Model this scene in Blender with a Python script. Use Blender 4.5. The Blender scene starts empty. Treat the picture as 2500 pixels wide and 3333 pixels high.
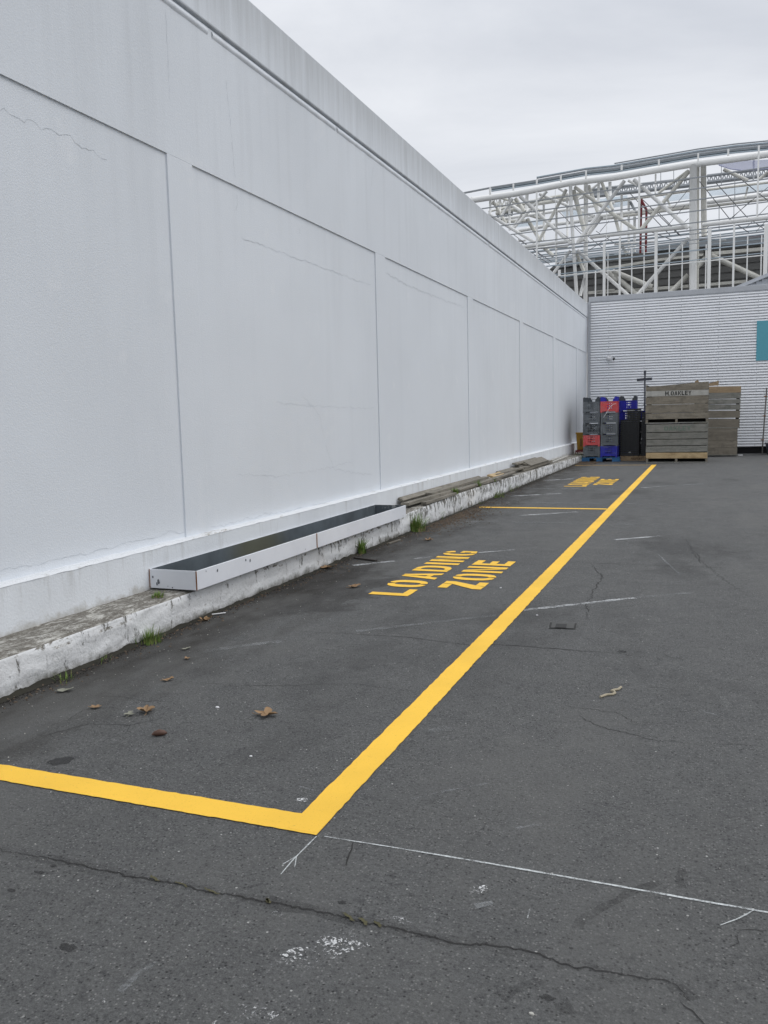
import bpy, math, random
from mathutils import Vector, Matrix, noise
random.seed(7)
sc = bpy.context.scene
# ---------------------------------------------------------------- camera
FPX, PW, PH = 2719.0, 2500, 3333
PITCH, ROLL, YAW = -0.11198121, -0.02449607, -0.36919576
_f = Vector((math.sin(YAW)*math.cos(PITCH), math.cos(YAW)*math.cos(PITCH), math.sin(PITCH)))
_r = Vector((math.cos(YAW), -math.sin(YAW), 0)); _u = _r.cross(_f)
RR = _r*math.cos(ROLL)+_u*math.sin(ROLL); UU = -_r*math.sin(ROLL)+_u*math.cos(ROLL); FF = _f
EYE = Vector((0, 0, 1.5))
cd = bpy.data.cameras.new('camera'); cam = bpy.data.objects.new('camera', cd); sc.collection.objects.link(cam)
cd.sensor_fit = 'VERTICAL'; cd.sensor_height = 36; cd.lens = 36*FPX/PH; cd.clip_end = 2000; cd.clip_start = .05
M4 = Matrix.Identity(4)
for i in range(3):
    M4[i][0] = RR[i]; M4[i][1] = UU[i]; M4[i][2] = -FF[i]; M4[i][3] = EYE[i]
cam.matrix_world = M4; sc.camera = cam
sc.render.resolution_x, sc.render.resolution_y = 768, 1024
# ---------------------------------------------------------------- sky, sun, exposure
SUN_EL, SUN_AZ = math.radians(55), math.radians(60)      # azimuth from +Y towards +X
w = bpy.data.worlds.new('World'); sc.world = w; w.use_nodes = True
nt = w.node_tree; nt.nodes.clear()
def wn(t, **k):
    n = nt.nodes.new(t)
    for a, b in k.items(): setattr(n, a, b)
    return n
wo = wn('ShaderNodeOutputWorld'); bg = wn('ShaderNodeBackground'); bg.inputs[1].default_value = 0.1
sky = wn('ShaderNodeTexSky', sky_type='NISHITA', sun_disc=False, sun_elevation=SUN_EL, sun_rotation=SUN_AZ)
sky.dust_density = 4; sky.air_density = 1
tc = wn('ShaderNodeTexCoord'); sep = wn('ShaderNodeSeparateXYZ'); nt.links.new(tc.outputs['Generated'], sep.inputs[0])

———

## THE TASK
Write the listing above out again exactly, dropping each image.

## OUTPUT OF THE EXERCISE
Model this scene in Blender with a Python script. Use Blender 4.5. The Blender scene starts empty. Treat the picture as 2500 pixels wide and 3333 pixels high.
import bpy, math, random
from mathutils import Vector, Matrix, noise
random.seed(7)
sc = bpy.context.scene
# ---------------------------------------------------------------- camera
FPX, PW, PH = 2719.0, 2500, 3333
PITCH, ROLL, YAW = -0.11198121, -0.02449607, -0.36919576
_f = Vector((math.sin(YAW)*math.cos(PITCH), math.cos(YAW)*math.cos(PITCH), math.sin(PITCH)))
_r = Vector((math.cos(YAW), -math.sin(YAW), 0)); _u = _r.cross(_f)
RR = _r*math.cos(ROLL)+_u*math.sin(ROLL); UU = -_r*math.sin(ROLL)+_u*math.cos(ROLL); FF = _f
EYE = Vector((0, 0, 1.5))
cd = bpy.data.cameras.new('camera'); cam = bpy.data.objects.new('camera', cd); sc.collection.objects.link(cam)
cd.sensor_fit = 'VERTICAL'; cd.sensor_height = 36; cd.lens = 36*FPX/PH; cd.clip_end = 2000; cd.clip_start = .05
M4 = Matrix.Identity(4)
for i in range(3):
    M4[i][0] = RR[i]; M4[i][1] = UU[i]; M4[i][2] = -FF[i]; M4[i][3] = EYE[i]
cam.matrix_world = M4; sc.camera = cam
sc.render.resolution_x, sc.render.resolution_y = 768, 1024
# ---------------------------------------------------------------- sky, sun, exposure
SUN_EL, SUN_AZ = math.radians(55), math.radians(60)      # azimuth from +Y towards +X
w = bpy.data.worlds.new('World'); sc.world = w; w.use_nodes = True
nt = w.node_tree; nt.nodes.clear()
def wn(t, **k):
    n = nt.nodes.new(t)
    for a, b in k.items(): setattr(n, a, b)
    return n
wo = wn('ShaderNodeOutputWorld'); bg = wn('ShaderNodeBackground'); bg.inputs[1].default_value = 0.1
sky = wn('ShaderNodeTexSky', sky_type='NISHITA', sun_disc=False, sun_elevation=SUN_EL, sun_rotation=SUN_AZ)
sky.dust_density = 4; sky.air_density = 1
tc = wn('ShaderNodeTexCoord'); sep = wn('ShaderNodeSeparateXYZ'); nt.links.new(tc.outputs['Generated'], sep.inputs[0])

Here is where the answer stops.